The FTC has said it will have an update to the Children’s Online Privacy Protection Act (COPPA) by the end of the year. Those critical of the agency’s proposals expect the commission will be dealing with backlash once the rulemaking update goes into effect, which could take a few months. TechFreedom President Berin Szoka said he expect someone to sue over the update. The likelihood of a lawsuit “depends on how much the rule retrenches” from the most recent proposal, he said, especially its inclusion of Internet Protocol addresses as unique identifiers.
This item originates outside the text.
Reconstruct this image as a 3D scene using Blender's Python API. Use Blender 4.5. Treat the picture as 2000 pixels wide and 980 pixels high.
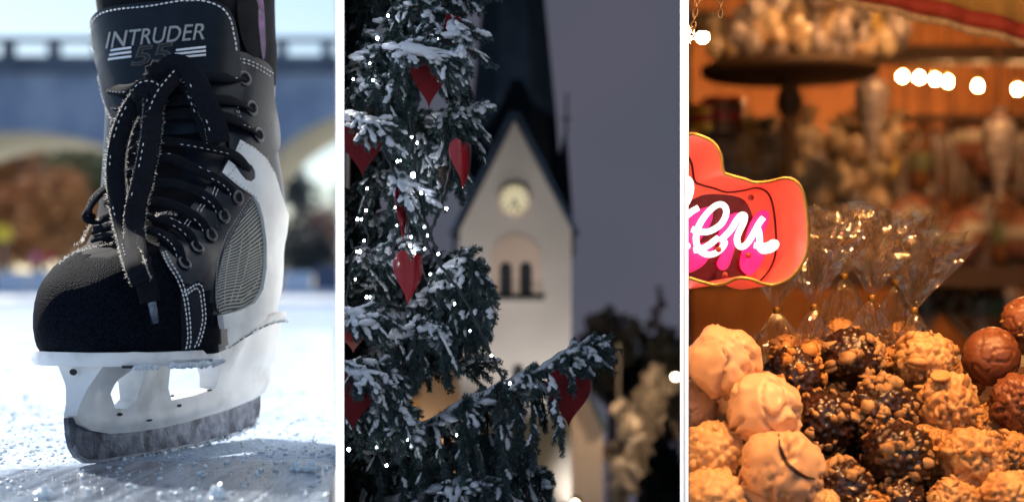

Despite the criticism it has received over the provision, the FTC is likely to keep that definition in the final rulemaking, Szoka said.

The final rulemaking will likely reflect criticism of the proposals, said Internet policy lawyer Jim Halpert of DLA Piper, based on what he has heard from those meeting with the FTC. One change he expects is the proposal’s provision that would apply COPPA standards to third party plugins that have “reason to know” their products have been included in websites directed to children. He also expects the revised update to have a different standard for websites that are targeted to youth and subject to the law. Currently, the rules would apply to websites that are likely to attract a disproportionately large number of children compared to the general public, Halpert said. This created an “uncertain standard,” Halpert said. “I don’t know what it will be revised to, but I think it will be revised.” Halpert said the FTC will probably keep the definition of personal information that includes IP addresses with a “fairly long list” of exemptions that would not require verifiable parental consent.

The FTC is looking to industry members to develop DNT standards and it “appropriately” views “legislation as a last resort,” Balto said. In addition to individual industry members, self-regulatory bodies are attempting to develop standards, such as the World Wide Web Consortium (W3C) Tracking Protection Working Group, which includes technology companies, trade associations and consumer protection groups. While the FTC told us there is no official deadline for the working group, Politico reported that Leibowitz said the agency will “think about whether we want to endorse” DNT legislation if stakeholders haven’t made progress “by the end of the year or early next year” (http://xrl.us/bn2pm2).

It’s unlikely the W3C group will have standards this year, Zaneis said. The IAB is a member of the working group. “I think the FTC has done all it can” in encouraging stakeholders to develop standards, he said, but as an industry standard-setting body, the W3C is “not particularly well equipped to create policy standards.” “There’s really not been a lot of progress made in that group in the last year,” he said. The almost 100 members haven’t reached consensus on what constitutes a meaningful DNT option, he said. The group has yet to define “tracking,” he said. “Nobody knows what it means. The commission hasn’t even defined it."

If the working group is unable to craft a set of tracking standards, “you will see a hearing in the spring” in Congress, said Szoka, who serves on the working group as an invited expert. At such a hearing, he continued, whoever is chairman would likely testify that industry-led, collaborative efforts have failed and there is a need for legislation. The FTC would have a chance to lay out what it would like to see in a bill and how it would want the law to establish key definitions, Szoka said. There’s little bipartisan consensus on online tracking, which a bill would need to pass both chambers, he said. “I still don’t see legislation going anywhere.”